Monday, October 05, 2009

State the open problems!

A few incoming paper-review requests remind me of the following long-standing gripe.

A nice feature of theoretical computer science is that the results we obtain tend to raise lots of very well-defined research questions. I'm very much in favour of the practice of stating these open problems in detail, in our research papers. Indeed, a thorough discussion of future work is arguably as important as including references to all appropriate previous papers -- the latter puts you in touch with the past and the former makes the connection with the future. Some papers take a lot of care to spell out what the open problems are, but some (most?) don't bother. Maybe the authors think it should be obvious what the open problems are. Occasionally they perhaps don't want the reader to pick up on an open problem they've got lined up for a follow-up paper.

Let's consider the case where the open problem being raised is "obvious". For instance, suppose you give an algorithm that approximates some objective within a factor of 2.5. Clearly, any approximation ratio of better than 2.5 is (implicitly) raised by the paper's result, so why bother to point it out? I would say it usually is worth pointing out, partly just to confirm that you really would find further progress to be interesting, and partly because you might have some useful additional discussion to add, such as a consideration of the prospects for improving beyond a ratio of 2, say.

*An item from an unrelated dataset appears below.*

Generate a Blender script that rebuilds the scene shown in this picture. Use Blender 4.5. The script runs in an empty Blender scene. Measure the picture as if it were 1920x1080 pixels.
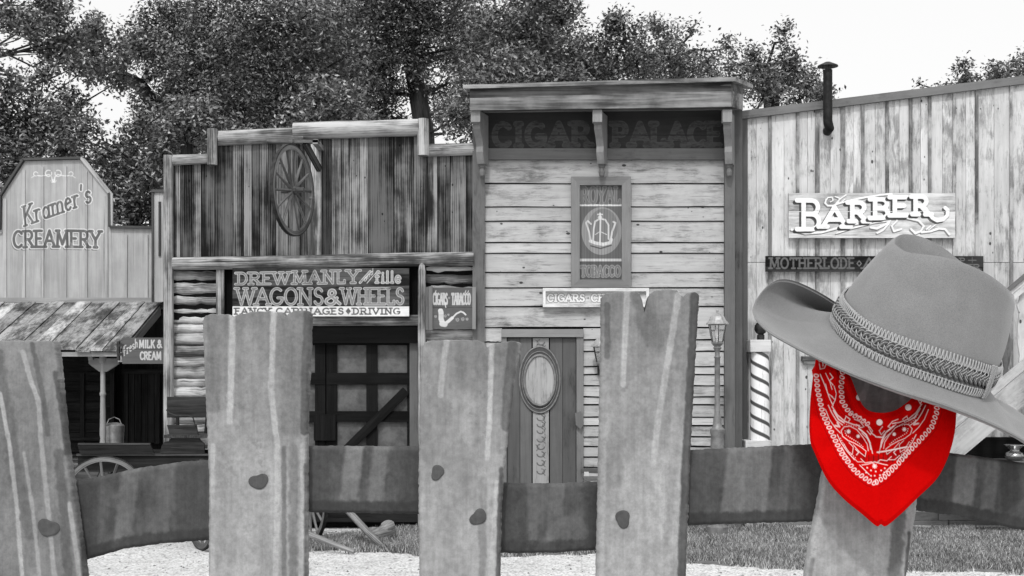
import bpy, math, random
import numpy as np
from mathutils import Vector, Matrix

# ------------------------------------------------------------------ camera, sky, sun, exposure
scene = bpy.context.scene
col = scene.collection
FPX = 2400.0            # focal length in photo pixels
CAMZ = 1.7
HORIZON = 700.0         # photo row of eye level
cam_data = bpy.data.cameras.new("camera")
cam_data.sensor_width = 36.0
cam_data.lens = 45.0
cam_data.shift_y = (HORIZON - 540.0) / 1920.0
cam_data.clip_start = 0.05
cam_data.clip_end = 2000.0
cam = bpy.data.objects.new("camera", cam_data)
cam.location = (0, 0, CAMZ)
cam.rotation_euler = (math.radians(90), 0, 0)
col.objects.link(cam)
scene.camera = cam

SUN_EL = math.radians(50)
SUN_AZ = math.radians(192)      # compass style: behind the camera, a little to its left
world = bpy.data.worlds.new("World")
scene.world = world
world.use_nodes = True
wn = world.node_tree.nodes; wl = world.node_tree.links
wn.clear()
w_out = wn.new('ShaderNodeOutputWorld')
w_bg = wn.new('ShaderNodeBackground')
w_sky = wn.new('ShaderNodeTexSky')
w_sky.sky_type = 'NISHITA'
w_sky.sun_disc = False
w_sky.sun_elevation = SUN_EL
w_sky.sun_rotation = SUN_AZ
w_sky.dust_density = 6.0
w_sky.air_density = 1.5
w_bw = wn.new('ShaderNodeRGBToBW')
w_bri = wn.new('ShaderNodeMath'); w_bri.operation = 'ADD'; w_bri.inputs[1].default_value = 8.6   # bright even cloud veil
wl.new(w_sky.outputs[0], w_bw.inputs[0])
wl.new(w_bw.outputs[0], w_bri.inputs[0])
wl.new(w_bri.outputs[0], w_bg.inputs[0])
w_bg.inputs[1].default_value = 0.12
wl.new(w_bg.outputs[0], w_out.inputs[0])

sun_data = bpy.data.lights.new("sun", 'SUN')
sun_data.energy = 2.4
sun_data.angle = math.radians(3.0)
sun = bpy.data.objects.new("sun", sun_data)
sd = Vector((math.sin(SUN_AZ) * math.cos(SUN_EL), math.cos(SUN_AZ) * math.cos(SUN_EL), math.sin(SUN_EL)))
sun.rotation_euler = sd.to_track_quat('Z', 'Y').to_euler()
sun.location = (0, -5, 20)
col.objects.link(sun)
scene.view_settings.view_transform = 'Standard'
scene.view_settings.look = 'None'
scene.view_settings.gamma = 1.0
scene.view_settings.exposure = -0.5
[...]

If someone writes a paper that is able to claim to have solved an open problem stated explicitly in a previous work, that's usually a good piece of relatively objective evidence that the result is interesting. Most papers do not manage to achieve this - they usually solve some variant of an open problem posed previously, and indeed "posed" may just mean implicitly rather than explicitly. This is, there is a scarcity of "official" open problems (those that have been raised and deemed to be interesting in a published paper).

(There are some web sites that help, e.g. Comp geometry problems has links to other open problem pages. Open problem garden: wiki for general math problems.)

3 comments:

JeffE said...

Now you're making me feel guilty for not updating my open problem web site in forever.

Anonymous said...

If someone writes a paper that is able to claim to have solved an open problem stated explicitly in a previous work, that's usually a good piece of relatively objective evidence that the result is interesting.

Actually, I find it a real problem when a paper's importance becomes "inflated" (whether during the review process or afterward) just because it answers a question that happened to be raised explicitly in a prior work. A question is interesting if it's interesting, not because it was in a list of questions in a random paper.

Paul Goldberg said...

In response to comment 2:

Yes, I suppose there is a risk that a dull, unimportant problem can get talked up in papers, but for myself, I don't find that to be widespread. And, undoubtedly there are many unstated questions whose intrinsic interest should commend itself to any right-minded scientist (indeed, the ones I have come up with in the past, clearly belong to this class :-).